Sabtu, 14 Juli 2007

DAU, Uang Umat untuk Karyawan Depag

Tepat pertengahan Juni lalu, Kepolisian RI memberi kabar penting. Tim Penyidik Markas Besar Polri memblokir Dana Abadi Umat (DAU) dan dana kesejahteraan karyawan Departemen Agama. Jumlahnya sekitar Rp. 680 miliar.

Pemblokiran, kata Juru Bicara Polri Brigjen Pol. Soenarko, dilakukans etelah tim penyidik bersama tim audit Badan Pengawan Keuangan dan Pembangunan (BPKP) melakukan audit investigasi penyelenggaraan haji di Jeddah, Arab Saudi. Ini menindaklanjuti berbagai temuan Tim Pemberantasan Tindak Pidana Korupsi (Tim Tas Tipikir) terhadap Departemen Agama.

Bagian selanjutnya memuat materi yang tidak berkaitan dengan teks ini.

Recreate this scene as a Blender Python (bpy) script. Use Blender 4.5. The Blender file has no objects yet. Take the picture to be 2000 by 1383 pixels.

Perintah Presiden Susilo Bambang Yudhoyono kepada Tim Tas Tipikor untuk mengambil langkah hukum terhadap dugaan penyelewengan dan di badan-badan pemerintah. Tak tanggaung-tanggung, Presiden menyebut 16 BUMN, empat departemen, tiga pihak swasta dan 12 koruptor yang melarikan diri ke luar negeri yang harus diburu. Berita yang dikabarkan Polri jadi bukti keseriusan para penegak hukum atas dalam melakukan perintah SBY.

DAU dikumpulkan berdasarkan Keputusan Presiden No. 22/2001 yang dikeluarkan bekas presiden Abdurrahman Wahid. Dana diperoleh dari hasil efisiensi biaya penyelenggaraan ibadah haji dan dari sumber lain sesuai dengan ketentuan peraturan perundang-undangan yang berlaku.

Pengadaan DAU ini dilakukan sejak zaman Tarmizi Taher. Sejak awal, hanya bunga dari dana ini yang boleh digunakan. Dana pokoknya tak boleh dipakai.

Dana ini masuk kategori non-APBN dan dikelola oleh sebuah badan yang diketuai oleh Menteri Agama. Pengelolaan dana diamanatkan untuk umat dalam bidang, antara lain pendidikan, dakwah, kesehatan, sosial, ekonomi, pembangunan sarana dan prasarana ibadah, serta penyelenggaraan ibadah haji.

Pada era Tolchah Hasan, pendapatan bunga DAU sekitar Rp. 3 miliar per bulan. Menurut pengakuan Tolchah menjawab pertanyaan wartawan tentang kabar dirinya akan turut diperiksa, dana itulah yang biasanya dibagikan untuk membantu masjid, madrasah dan lainnya.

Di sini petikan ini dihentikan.